REVIEWS COURTESY OF ZXSR

Now Games 3
Virgin Games Ltd
1986
Sinclair User Issue 57, Dec 1986   page(s) 60

Label: Virgin
Author: various
Price: £9.95
Joystick: various
Memory: 48K/128K
Reviewer: Graham Taylor

Now Games 3 is the latest compilation from Virgin, with a pretty fair quality level if no real winners.

Titles included are Nick Faldo Plays the Open, Sorcery, Codename Mat iI, Everyone's a Wally and a View to a Kill.

A View to a Kill was, it was generally agreed awful, an astoundingly bad three-part exercise in flickery sprites and dull plots featuring a James Bond who appears to move like a ballroom dancer. Well worth totally avoiding.

Codename Mat II was inferior to the original game, and came over as a poor man's Elite with sprite graphics and simpler gameplay. It looks reasonable on screen with the effect of ships moving towards you achieved by using updated sprites. Not actually a bad game but not going to keep your attention for long - for space game addicts only.

Sorcery is not the same as the near legendary Amstrad version. Lacking the wonderful graphics what you are left with is a reasonable broomstick bash 'em up in which you zoom around finding keys to locked doors and being killed plenty. The version of Sorcery on the compilation is a beefed up one which has never seen the light of day before with souped up graphics and more locations. It's the equivalent of those infuriating compilation albums where there is one unreleased track by your favourite group.

Everyone's a Wally is well, a Wally game, which means it has enormous sprites and massive attribute clashes. The entire Wally family is here and you shunt them around solving problems and collecting objects. Deeply irritating or a lot of fun depending on your perspective.

Nick Faldo Plays the Open is perhaps my favourite program here but then I have this strange weakness for golf programs. This is one of the best with strong graphics and a lot of inventive touches. Particularly noteworthy is your know-it-all caddie who comments sagely on your choices of club and generally criticises your performance. My only complaint is the game is so designed that at the last stages of the hole, when it's down to short puts, finishing becomes something very close to a matter of luck or the resolution of your TV.

Not a mega value compilation but certainly a couple of titles there worth catching.


REVIEW BY: Graham Taylor

Overall3/5
Summary: Reasonable compilation of mostly above average games. No real winners but no real 'padding' either.

Transcript by Chris Bourne

ZX Computing Issue 32, Dec 1986   page(s) 38

Virgin
£9.95

Old games don't die, they just turn up on compilations! (or on budget labels).
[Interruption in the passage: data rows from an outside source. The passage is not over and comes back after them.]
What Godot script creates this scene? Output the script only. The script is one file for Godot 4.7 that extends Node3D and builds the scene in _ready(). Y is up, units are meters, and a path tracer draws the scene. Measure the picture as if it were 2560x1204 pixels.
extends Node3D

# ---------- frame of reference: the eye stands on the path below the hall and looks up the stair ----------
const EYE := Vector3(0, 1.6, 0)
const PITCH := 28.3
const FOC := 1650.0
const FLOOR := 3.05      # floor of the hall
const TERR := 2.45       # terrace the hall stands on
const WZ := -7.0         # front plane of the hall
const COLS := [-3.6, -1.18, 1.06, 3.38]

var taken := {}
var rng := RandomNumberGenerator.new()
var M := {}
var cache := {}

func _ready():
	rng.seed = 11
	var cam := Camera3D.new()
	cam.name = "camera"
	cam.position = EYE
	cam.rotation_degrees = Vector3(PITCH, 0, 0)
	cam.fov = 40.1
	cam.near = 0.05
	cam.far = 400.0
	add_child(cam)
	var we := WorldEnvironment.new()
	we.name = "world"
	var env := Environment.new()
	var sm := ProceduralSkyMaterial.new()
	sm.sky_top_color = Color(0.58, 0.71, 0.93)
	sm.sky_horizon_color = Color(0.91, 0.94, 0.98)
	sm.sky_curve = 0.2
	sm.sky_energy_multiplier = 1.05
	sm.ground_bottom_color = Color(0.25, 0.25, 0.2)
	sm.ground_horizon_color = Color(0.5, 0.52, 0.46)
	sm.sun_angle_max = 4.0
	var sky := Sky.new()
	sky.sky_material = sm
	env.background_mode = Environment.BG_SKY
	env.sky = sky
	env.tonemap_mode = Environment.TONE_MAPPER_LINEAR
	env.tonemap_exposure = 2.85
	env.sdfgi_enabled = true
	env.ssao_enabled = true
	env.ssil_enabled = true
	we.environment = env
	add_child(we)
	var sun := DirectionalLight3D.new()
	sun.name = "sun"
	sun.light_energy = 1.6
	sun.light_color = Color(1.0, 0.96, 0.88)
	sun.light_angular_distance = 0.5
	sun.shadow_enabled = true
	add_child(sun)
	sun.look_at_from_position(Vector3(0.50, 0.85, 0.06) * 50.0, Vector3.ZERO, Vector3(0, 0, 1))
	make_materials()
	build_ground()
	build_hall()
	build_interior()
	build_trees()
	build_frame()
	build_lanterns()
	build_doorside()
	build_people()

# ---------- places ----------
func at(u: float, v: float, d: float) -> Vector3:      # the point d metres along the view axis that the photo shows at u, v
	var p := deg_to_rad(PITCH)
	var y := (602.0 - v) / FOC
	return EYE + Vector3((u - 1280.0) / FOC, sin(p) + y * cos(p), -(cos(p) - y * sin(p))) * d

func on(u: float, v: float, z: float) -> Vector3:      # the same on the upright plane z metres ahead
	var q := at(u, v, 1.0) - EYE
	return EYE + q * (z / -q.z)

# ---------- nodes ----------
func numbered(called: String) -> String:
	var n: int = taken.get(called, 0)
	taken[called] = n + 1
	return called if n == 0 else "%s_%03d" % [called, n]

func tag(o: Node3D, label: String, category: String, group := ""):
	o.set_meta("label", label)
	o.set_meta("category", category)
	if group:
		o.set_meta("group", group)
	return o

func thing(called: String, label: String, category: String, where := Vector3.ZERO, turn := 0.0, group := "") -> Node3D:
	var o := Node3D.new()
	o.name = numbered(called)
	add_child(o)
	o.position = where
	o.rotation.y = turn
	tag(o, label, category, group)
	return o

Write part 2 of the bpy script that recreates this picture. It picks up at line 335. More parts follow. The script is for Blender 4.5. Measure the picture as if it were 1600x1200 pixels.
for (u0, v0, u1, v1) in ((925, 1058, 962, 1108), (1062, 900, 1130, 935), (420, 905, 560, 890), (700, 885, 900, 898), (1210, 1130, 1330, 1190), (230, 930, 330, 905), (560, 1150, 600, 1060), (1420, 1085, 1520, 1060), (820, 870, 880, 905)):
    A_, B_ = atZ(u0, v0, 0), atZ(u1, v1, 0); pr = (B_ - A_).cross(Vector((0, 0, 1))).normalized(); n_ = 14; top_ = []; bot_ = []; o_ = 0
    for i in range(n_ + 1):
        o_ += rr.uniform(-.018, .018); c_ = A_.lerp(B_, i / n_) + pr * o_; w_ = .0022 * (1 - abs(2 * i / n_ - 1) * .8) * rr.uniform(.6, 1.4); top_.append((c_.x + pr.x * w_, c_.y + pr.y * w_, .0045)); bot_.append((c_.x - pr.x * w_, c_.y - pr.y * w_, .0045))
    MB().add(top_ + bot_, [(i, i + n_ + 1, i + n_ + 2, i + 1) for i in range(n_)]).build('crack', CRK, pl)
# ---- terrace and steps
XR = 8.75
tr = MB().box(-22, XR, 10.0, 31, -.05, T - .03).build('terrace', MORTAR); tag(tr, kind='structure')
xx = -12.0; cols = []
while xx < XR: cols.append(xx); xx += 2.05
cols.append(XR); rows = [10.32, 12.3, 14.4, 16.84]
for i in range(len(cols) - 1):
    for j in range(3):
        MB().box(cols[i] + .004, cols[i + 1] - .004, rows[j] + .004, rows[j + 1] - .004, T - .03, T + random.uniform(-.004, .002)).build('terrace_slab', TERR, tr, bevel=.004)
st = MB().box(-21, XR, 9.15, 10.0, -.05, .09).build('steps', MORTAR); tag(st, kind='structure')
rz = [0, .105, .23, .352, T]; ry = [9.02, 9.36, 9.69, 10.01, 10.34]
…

Seriously though, I think this is an excellent way of offering programs which have outlived their shelf life. The essential point is are they still worth having? On this cassette I would say a definite yes and the collection comprises of:

Nick Faldo Plays The Open, this was a Mind Games original and provided one of the most enjoyable golf games that I've ever reviewed, graphics being good, the holes a fairly accurate representation of the Royal St. George's golf club and the control being by an icon style graphic window system.

Sorcery is a graphically excellent arcade game of the "work it out yourself" type in which you are challenged to complete some 30 screens within a time limit, it sounds simple but believe me it ain't!

Everyone's A Wally was the second of the MikroGen classics featuring large well animated, near cartoon quality graphics. It also featured very few details of what you had to do and resulted in almost frantic pleas for help from many readers and provided quite a lively post bag for a few months.

Codename Mat 2 is described as a lively shoot 'em up. This is an understatement. It is an extremely complex game demanding strategy and concentration to cope with a wide range of details as well as the hectic and high speed battle sequences it's much more than a simple 'zap them all' game.

View To A Kill, Domarks much hyped and eventually disappointing three part program. Not that it was bad, just that it was rather tacking in any real atmosphere or technique and appeared dated at the lime of its launch. As part of this collection it is worth having for the occasional play.

If you were to purchase these separately they would have cost you over £30, so in pure monetary terms this cassette represents good value. There is a good selection of games and they should provide something for most gamespersons each of the programs is still worth having in its own right.

My only criticism is the instructions which are provided on an expanding insert. Apart from MAT 2 which takes up at least half of the insert, they are confused in places and edited to be almost useless in others. WALLY takes only 11 lines and I can imagine some players simply not bothering trying to play it as it is without even the basic plot!